======== Source excerpt

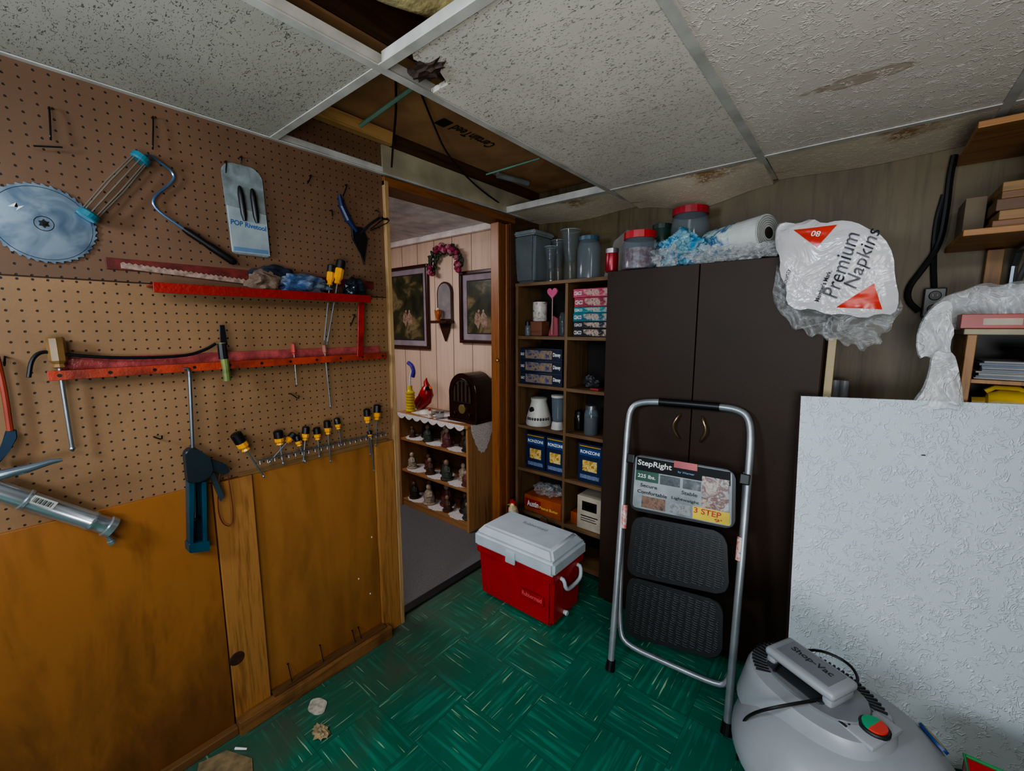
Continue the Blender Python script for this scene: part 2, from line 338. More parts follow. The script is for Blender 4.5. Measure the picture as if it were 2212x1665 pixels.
# plenum above the missing tiles
CT=frame((0,-1,0),(-1,0,0),(0,0,2.195))
solo(gbox((-1.59,.2,2.197),(-1.14,2.2,2.205)),'insulation_batt',mat('#a07850',.8,0,.2,5,.3,8),'brown kraft-faced insulation batt above the missing ceiling tiles','insulation',group='kraft insulation batts')
solo(gbox((-1.08,-.2,2.30),(-.74,2.2,2.308)),'insulation_batt',mat('#7a5832',.8,0,.35,5,.5,8),'brown kraft-faced insulation batt between joists','insulation',group='kraft insulation batts')
p=h3(CT,1022,296,.0); INK=mat('#060403',.8)
solo(gtext('CertainTeed',p.x,p.y,.0006,width=.24,height=.058,bold=.02),'insulation_lettering',INK,'black manufacturer lettering printed on kraft paper','lettering',CT)
solo(gpoly([(p.x+.14,p.y-.03),(p.x+.19,p.y-.03),(p.x+.19,p.y+.03),(p.x+.14,p.y+.03)],0.0,.001),'insulation_mark',INK,'black square maker mark printed on kraft paper','lettering',CT)
for i,x in enumerate((-1.13,-.72,-.42)):
    solo(gbox((x,-1.79,2.20),(x+.038,2.2,2.48)),'ceiling_joist',wood('#4a3018','#2a1a0c',1),'dark rough-sawn wooden floor joist above the ceiling','joist',group='floor joists')
solo(gtube(smoothpts([(-.96,.30,2.19),(-.86,.55,2.13),(-.80,.72,2.14),(-.78,.95,2.20)],2),.05,12),'insulation_wrap',mat('#a49668',.8,0,.4,20,.8,20),'crumpled yellowish insulation wrap in the open ceiling bay','insulation',smooth=True)
TE=mat('#b2afa8',.5,0); n=20
def teex(x,y0,y1):
    global n
    n+=1; bm=gbox((x-.012,y0,tz),(x+.012,y1,tz+.003)); gbox((x-.002,y0,tz+.003),(x+.002,y1,tz+.035),bm=bm); solo(bm,'trim_%d'%n,TE,kind=K)
def teey(y,x0,x1):
    global n
    n+=1; bm=gbox((x0,y-.012,tz),(x1,y+.012,tz+.003)); gbox((x0,y-.002,tz+.003),(x1,y+.002,tz+.035),bm=bm); solo(bm,'trim_%d'%n,TE,kind=K)
tz=ZC-.004
XC=[X0,-.966,-.35,.26,.87,1.6]
for x in XC[1:-1]: teex(x,-1.79,YB-.02)
for i in range(5):
    for y in (-.55,.672,1.89): teey(y,XC[i]+.012,XC[i+1]-.012)
solo(gbox((X0+.001,-1.79,tz-.001),(X0+.022,YB,tz+.002)),'trim_50',TE,kind=K); solo(gbox((X0+.007,-1.79,tz+.002),(X0+.010,YB,tz+.03)),'trim_51',TE,kind=K)
TA=tilemat('#d0c8bc','fissured_tile'); TAL=tilemat('#a6a194','fissured_tile_aged','#5e5a4e'); TC=stucco('#c8baa6','narrow_tile',36,.25,1.0)
TB=stucco('#cfc5bb','stucco_tile',34,.5,.15)
sx_,sy_=hit(I4,1858,170,ZC)
TBS=stucco('#cfc5bb','stucco_tile_stained',34,.5,.15,blot=(sx_+.045,sy_-1.281,.12,.03))
def tile(x0,x1,y0,y1,m,lab,poly=None):
    pts=poly or [(x0,y0),(x1,y0),(x1,y1),(x0,y1)]
    solo(gpoly(pts,ZC,ZC+.014),'ceiling_tile',m,lab,'ceiling tile',group='suspended ceiling tiles')
g=.004
tile(X0+g,-.966-g,-1.79,-.55-g,TAL,'fissured greyish ceiling panel in the metal grid'); tile(X0+g,-.966-g,-.55+g,.672-g,TAL,'aged fissured ceiling panel above the pegboard')
fp=[hit(I4,a,b,ZC) for a,b in ((882,100),(893,128),(915,138),(925,150),(950,155),(968,182),(945,196))]
x0,x1,y0,y1=-.966+g,-.35-g,.672+g,1.89-g
tile(0,0,0,0,TA,'white fissured ceiling panel with a broken corner',[(x1,y0),(x1,y1),(x0,y1),(x0,fp[-1][1])]+[(max(x0,p[0]),max(y0,p[1])) for p in fp[::-1][1:-1]]+[(fp[0][0],y0)])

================

Quote in full the listing given above; the images are to be left out.

• [Full output]:
Continue the Blender Python script for this scene: part 2, from line 338. More parts follow. The script is for Blender 4.5. Measure the picture as if it were 2212x1665 pixels.
# plenum above the missing tiles
CT=frame((0,-1,0),(-1,0,0),(0,0,2.195))
solo(gbox((-1.59,.2,2.197),(-1.14,2.2,2.205)),'insulation_batt',mat('#a07850',.8,0,.2,5,.3,8),'brown kraft-faced insulation batt above the missing ceiling tiles','insulation',group='kraft insulation batts')
solo(gbox((-1.08,-.2,2.30),(-.74,2.2,2.308)),'insulation_batt',mat('#7a5832',.8,0,.35,5,.5,8),'brown kraft-faced insulation batt between joists','insulation',group='kraft insulation batts')
p=h3(CT,1022,296,.0); INK=mat('#060403',.8)
solo(gtext('CertainTeed',p.x,p.y,.0006,width=.24,height=.058,bold=.02),'insulation_lettering',INK,'black manufacturer lettering printed on kraft paper','lettering',CT)
solo(gpoly([(p.x+.14,p.y-.03),(p.x+.19,p.y-.03),(p.x+.19,p.y+.03),(p.x+.14,p.y+.03)],0.0,.001),'insulation_mark',INK,'black square maker mark printed on kraft paper','lettering',CT)
for i,x in enumerate((-1.13,-.72,-.42)):
    solo(gbox((x,-1.79,2.20),(x+.038,2.2,2.48)),'ceiling_joist',wood('#4a3018','#2a1a0c',1),'dark rough-sawn wooden floor joist above the ceiling','joist',group='floor joists')
solo(gtube(smoothpts([(-.96,.30,2.19),(-.86,.55,2.13),(-.80,.72,2.14),(-.78,.95,2.20)],2),.05,12),'insulation_wrap',mat('#a49668',.8,0,.4,20,.8,20),'crumpled yellowish insulation wrap in the open ceiling bay','insulation',smooth=True)
TE=mat('#b2afa8',.5,0); n=20
def teex(x,y0,y1):
    global n
    n+=1; bm=gbox((x-.012,y0,tz),(x+.012,y1,tz+.003)); gbox((x-.002,y0,tz+.003),(x+.002,y1,tz+.035),bm=bm); solo(bm,'trim_%d'%n,TE,kind=K)
def teey(y,x0,x1):
    global n
    n+=1; bm=gbox((x0,y-.012,tz),(x1,y+.012,tz+.003)); gbox((x0,y-.002,tz+.003),(x1,y+.002,tz+.035),bm=bm); solo(bm,'trim_%d'%n,TE,kind=K)
tz=ZC-.004
XC=[X0,-.966,-.35,.26,.87,1.6]
for x in XC[1:-1]: teex(x,-1.79,YB-.02)
for i in range(5):
    for y in (-.55,.672,1.89): teey(y,XC[i]+.012,XC[i+1]-.012)
solo(gbox((X0+.001,-1.79,tz-.001),(X0+.022,YB,tz+.002)),'trim_50',TE,kind=K); solo(gbox((X0+.007,-1.79,tz+.002),(X0+.010,YB,tz+.03)),'trim_51',TE,kind=K)
TA=tilemat('#d0c8bc','fissured_tile'); TAL=tilemat('#a6a194','fissured_tile_aged','#5e5a4e'); TC=stucco('#c8baa6','narrow_tile',36,.25,1.0)
TB=stucco('#cfc5bb','stucco_tile',34,.5,.15)
sx_,sy_=hit(I4,1858,170,ZC)
TBS=stucco('#cfc5bb','stucco_tile_stained',34,.5,.15,blot=(sx_+.045,sy_-1.281,.12,.03))
def tile(x0,x1,y0,y1,m,lab,poly=None):
    pts=poly or [(x0,y0),(x1,y0),(x1,y1),(x0,y1)]
    solo(gpoly(pts,ZC,ZC+.014),'ceiling_tile',m,lab,'ceiling tile',group='suspended ceiling tiles')
g=.004
tile(X0+g,-.966-g,-1.79,-.55-g,TAL,'fissured greyish ceiling panel in the metal grid'); tile(X0+g,-.966-g,-.55+g,.672-g,TAL,'aged fissured ceiling panel above the pegboard')
fp=[hit(I4,a,b,ZC) for a,b in ((882,100),(893,128),(915,138),(925,150),(950,155),(968,182),(945,196))]
x0,x1,y0,y1=-.966+g,-.35-g,.672+g,1.89-g
tile(0,0,0,0,TA,'white fissured ceiling panel with a broken corner',[(x1,y0),(x1,y1),(x0,y1),(x0,fp[-1][1])]+[(max(x0,p[0]),max(y0,p[1])) for p in fp[::-1][1:-1]]+[(fp[0][0],y0)])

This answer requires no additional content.